The Medieval Studies Program at UW–Madison and the Borghesi-Mellon Workshop on Jerusalem invites you to attend the lecture, “Saladin’s Jerusalem,” by Professor Paul Cobb, Edmund J. and Louise W. Kahn Term Professor of Near Eastern Languages and Civilizations, Chair, Department of NELC, University of Pennsylvania.

The lecture will take place Thursday, April 8th, 2021 at 5:00pm CST. Zoom: https://uwmadison.zoom.us/s/95868553776 

On Friday, October 2, 1187, the Ayyubid sultan Saladin recaptured Jerusalem after it had been occupied by Frankish Crusaders and settlers for three generations. On the following Friday, October 9, prayers were held in al-Aqsa Mosque for the first time in 88 years, and preachers from across the region vied to be chosen to deliver the Friday sermon. This paper will walk us through the victory sermon that achieved this honor.  It is a revealing public piece of ideology that tells us much about Islamic ideas about Jerusalem and other counter-claims on the city, as well as the changing currents of ideas about Jerusalem in the immediate political and cultural context of this moment in the Crusades.

Paul M. Cobb is Edmund J. and Louise W. Kahn Term Professor of Islamic History and Chair of the Department of Near Eastern Languages and Civilizations at the University of Pennsylvania. He is a social and cultural historian of the pre-modern Islamic world. He has been teaching at Penn since 2008. His areas of interest include the history of memory, Islamic relations with the West, and travel and exploration. He is, in particular, a recognized authority on the history of the medieval Crusades in their Islamic context.
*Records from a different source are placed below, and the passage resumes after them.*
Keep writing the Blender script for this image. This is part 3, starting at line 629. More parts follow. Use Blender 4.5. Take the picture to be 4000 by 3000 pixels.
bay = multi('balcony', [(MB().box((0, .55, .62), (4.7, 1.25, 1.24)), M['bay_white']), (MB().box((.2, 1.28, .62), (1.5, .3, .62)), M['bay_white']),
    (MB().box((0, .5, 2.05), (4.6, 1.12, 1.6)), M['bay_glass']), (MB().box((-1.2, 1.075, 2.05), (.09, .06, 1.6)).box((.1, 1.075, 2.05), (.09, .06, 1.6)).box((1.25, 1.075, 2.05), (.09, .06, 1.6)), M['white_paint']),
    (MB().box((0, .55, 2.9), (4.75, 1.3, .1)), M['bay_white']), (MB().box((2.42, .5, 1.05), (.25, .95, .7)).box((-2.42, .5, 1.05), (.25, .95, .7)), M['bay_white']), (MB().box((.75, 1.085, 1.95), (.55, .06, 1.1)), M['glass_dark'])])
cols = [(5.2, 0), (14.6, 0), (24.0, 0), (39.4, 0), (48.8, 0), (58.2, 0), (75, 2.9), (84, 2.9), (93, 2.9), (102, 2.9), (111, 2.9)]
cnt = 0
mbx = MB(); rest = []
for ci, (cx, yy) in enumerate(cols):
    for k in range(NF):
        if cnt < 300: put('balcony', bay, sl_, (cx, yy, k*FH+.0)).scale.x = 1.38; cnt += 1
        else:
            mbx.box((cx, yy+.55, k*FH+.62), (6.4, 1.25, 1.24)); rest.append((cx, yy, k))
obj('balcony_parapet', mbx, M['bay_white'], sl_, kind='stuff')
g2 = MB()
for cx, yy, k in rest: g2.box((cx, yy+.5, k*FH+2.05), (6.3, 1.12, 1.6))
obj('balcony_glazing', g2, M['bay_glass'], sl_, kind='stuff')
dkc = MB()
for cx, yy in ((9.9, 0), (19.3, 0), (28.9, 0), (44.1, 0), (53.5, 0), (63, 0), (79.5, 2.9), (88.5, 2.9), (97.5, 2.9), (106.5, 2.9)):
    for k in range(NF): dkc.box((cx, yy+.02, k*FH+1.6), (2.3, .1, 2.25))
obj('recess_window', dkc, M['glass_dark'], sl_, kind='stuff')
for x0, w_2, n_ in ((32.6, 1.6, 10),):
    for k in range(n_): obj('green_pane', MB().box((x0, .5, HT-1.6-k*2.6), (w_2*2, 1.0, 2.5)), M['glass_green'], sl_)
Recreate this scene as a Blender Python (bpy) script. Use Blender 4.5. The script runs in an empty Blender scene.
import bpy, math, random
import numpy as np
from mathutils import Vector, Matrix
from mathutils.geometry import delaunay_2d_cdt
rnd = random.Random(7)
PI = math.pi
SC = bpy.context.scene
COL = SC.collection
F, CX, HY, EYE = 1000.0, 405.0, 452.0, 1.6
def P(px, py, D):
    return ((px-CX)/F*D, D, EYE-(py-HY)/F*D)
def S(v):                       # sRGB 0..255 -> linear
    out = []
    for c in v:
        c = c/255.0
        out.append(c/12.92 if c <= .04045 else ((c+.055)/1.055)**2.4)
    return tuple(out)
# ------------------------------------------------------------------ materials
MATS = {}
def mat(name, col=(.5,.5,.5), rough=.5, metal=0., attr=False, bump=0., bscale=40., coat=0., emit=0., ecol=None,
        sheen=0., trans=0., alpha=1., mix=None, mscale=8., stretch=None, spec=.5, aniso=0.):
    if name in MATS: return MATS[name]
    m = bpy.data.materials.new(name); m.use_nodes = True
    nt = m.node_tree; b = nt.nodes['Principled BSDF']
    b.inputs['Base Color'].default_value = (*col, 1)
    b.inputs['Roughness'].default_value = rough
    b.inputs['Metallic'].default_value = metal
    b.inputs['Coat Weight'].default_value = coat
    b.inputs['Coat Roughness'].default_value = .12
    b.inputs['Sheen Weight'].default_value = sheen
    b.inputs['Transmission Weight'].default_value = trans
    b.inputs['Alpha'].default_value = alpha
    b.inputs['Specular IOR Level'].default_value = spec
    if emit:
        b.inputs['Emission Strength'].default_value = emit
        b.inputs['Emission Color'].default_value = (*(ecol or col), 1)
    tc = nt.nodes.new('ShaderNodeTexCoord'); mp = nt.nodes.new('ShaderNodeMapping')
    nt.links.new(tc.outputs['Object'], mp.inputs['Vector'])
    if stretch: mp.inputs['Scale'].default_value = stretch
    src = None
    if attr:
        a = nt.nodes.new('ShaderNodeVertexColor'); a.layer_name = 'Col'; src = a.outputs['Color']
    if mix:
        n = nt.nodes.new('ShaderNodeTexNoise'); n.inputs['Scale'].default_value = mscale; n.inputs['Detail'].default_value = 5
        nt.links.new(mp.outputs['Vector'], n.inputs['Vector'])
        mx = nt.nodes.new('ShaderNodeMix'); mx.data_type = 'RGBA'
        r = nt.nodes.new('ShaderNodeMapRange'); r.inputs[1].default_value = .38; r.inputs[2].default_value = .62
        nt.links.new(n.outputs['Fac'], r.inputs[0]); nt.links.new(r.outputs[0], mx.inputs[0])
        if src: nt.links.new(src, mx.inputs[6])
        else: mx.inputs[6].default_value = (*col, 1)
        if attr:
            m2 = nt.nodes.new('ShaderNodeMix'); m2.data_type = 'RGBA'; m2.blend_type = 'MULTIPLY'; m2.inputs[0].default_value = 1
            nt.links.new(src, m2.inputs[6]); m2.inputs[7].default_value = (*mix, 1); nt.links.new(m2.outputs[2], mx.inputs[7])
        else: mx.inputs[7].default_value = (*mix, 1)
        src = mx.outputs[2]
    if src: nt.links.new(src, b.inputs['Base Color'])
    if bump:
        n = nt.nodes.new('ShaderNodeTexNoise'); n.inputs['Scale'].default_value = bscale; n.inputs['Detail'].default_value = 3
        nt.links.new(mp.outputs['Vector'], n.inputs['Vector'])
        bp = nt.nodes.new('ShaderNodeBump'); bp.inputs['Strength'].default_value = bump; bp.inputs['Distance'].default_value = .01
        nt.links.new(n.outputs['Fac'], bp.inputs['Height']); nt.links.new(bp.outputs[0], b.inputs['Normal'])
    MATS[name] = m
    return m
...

He is the author of numerous books and articles, including White Banners: Contention in ‘Abbasid Syria, 750-880 (SUNY Press, 2001); Usama ibn Munqidh: Warrior-Poet of the Age of Crusades (Oneworld, 2005); The Book of Contemplation: Islam and the Crusades, a translation of the “memoirs” and other works of Usama ibn Munqidh (Penguin Classics, 2008), and most recently, The Race for Paradise: An Islamic History of the Crusades (Oxford University Press, 2014). He is also the co-editor (with Wout van Bekkum) of Strategies of Medieval Communal Identity: Judaism, Christianity, and Islam (Peeters, 2003) and (with Antoine Borrut) of Umayyad Legacies: History and Memory from Syria to Spain (E. J. Brill, 2010).